L'autre star du film, c'est aussi Benoît Debie, le chef opérateur qui livre une somptueuse photographie. Assez éloigné de ses travaux les plus stylisées, il compose une photographie plus naturaliste et brillante qui offre des cadrages et des plans magnifiques, notamment les fusillades qui possède une authenticité et un impact vraiment saisissants En ça, le premier plan du film est mémorable. Un plan fixe dans le noir absolument et éclairé uniquement à la lumière des coups de feu. Un bijou. Tout comme le dernier acte qui offre des moments visuellement assez réjouissants. Le tout est encadré par une musique inspirée de Alexandre Desplat, décidément très en forme cette année, et une mise en scène élégante de Jacques Audiard.
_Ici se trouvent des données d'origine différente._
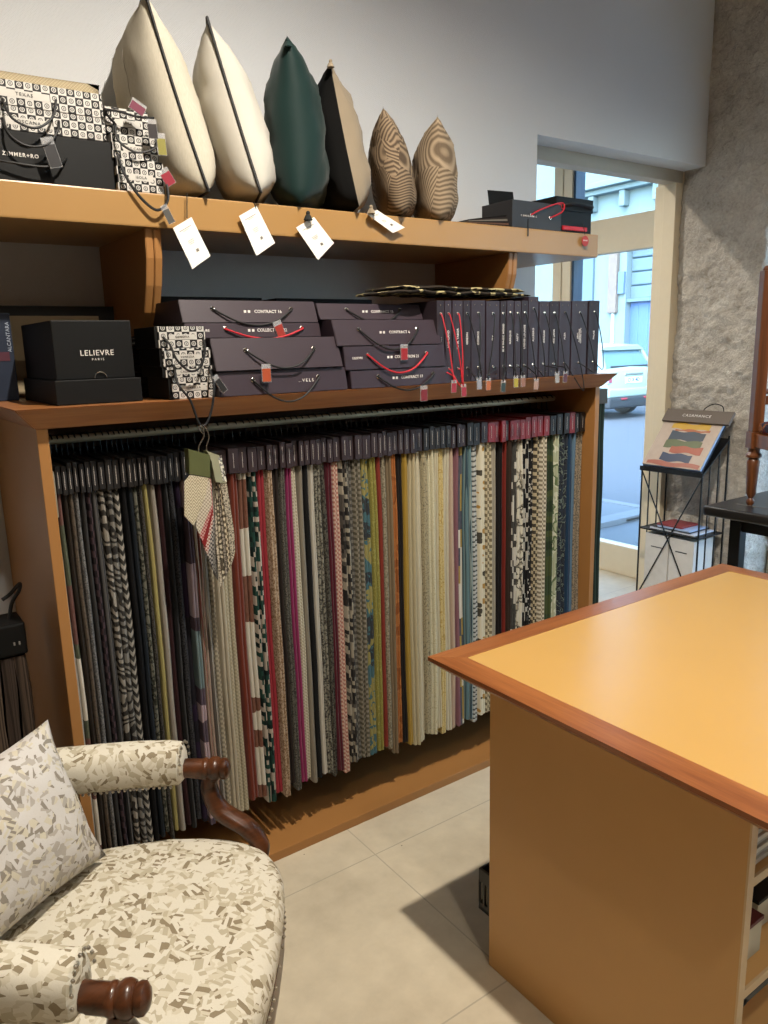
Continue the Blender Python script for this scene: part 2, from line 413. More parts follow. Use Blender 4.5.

Il reste relativement classique sur la forme mais montre un savoir-faire et une efficacité inébranlable que ce soit dans les moments plus tendus que les scènes plus contemplatives. The Sisters Brothers est un film sublime qui trouve souvent le moyen de marquer la rétine.
The Sisters Brothers est un très bon western. Aussi classique que moderne, il arrive à injecter intelligemment de la nouveauté dans un genre qu'on pourrait pourtant croire épuré. Il souffre quand même de longueurs mal gérées ou de développements un peu trop anecdotiques mais joue habilement des attentes et peut compter sur un casting magistral, notamment la révélation dramatique qu'est John C. Reilly. Le film est aussi sublime, que ce soit grâce à la photographie naturaliste et brillante de Benoît Debie ou la mise en scène impeccable de Jacques Audiard. The Sisters Brothers ne restera donc pas le représentant le plus mémorable de son genre ces dernières années, on lui préférera Hostiles ou The Hateful Eight, mais il n'a clairement pas à rougir de sa position.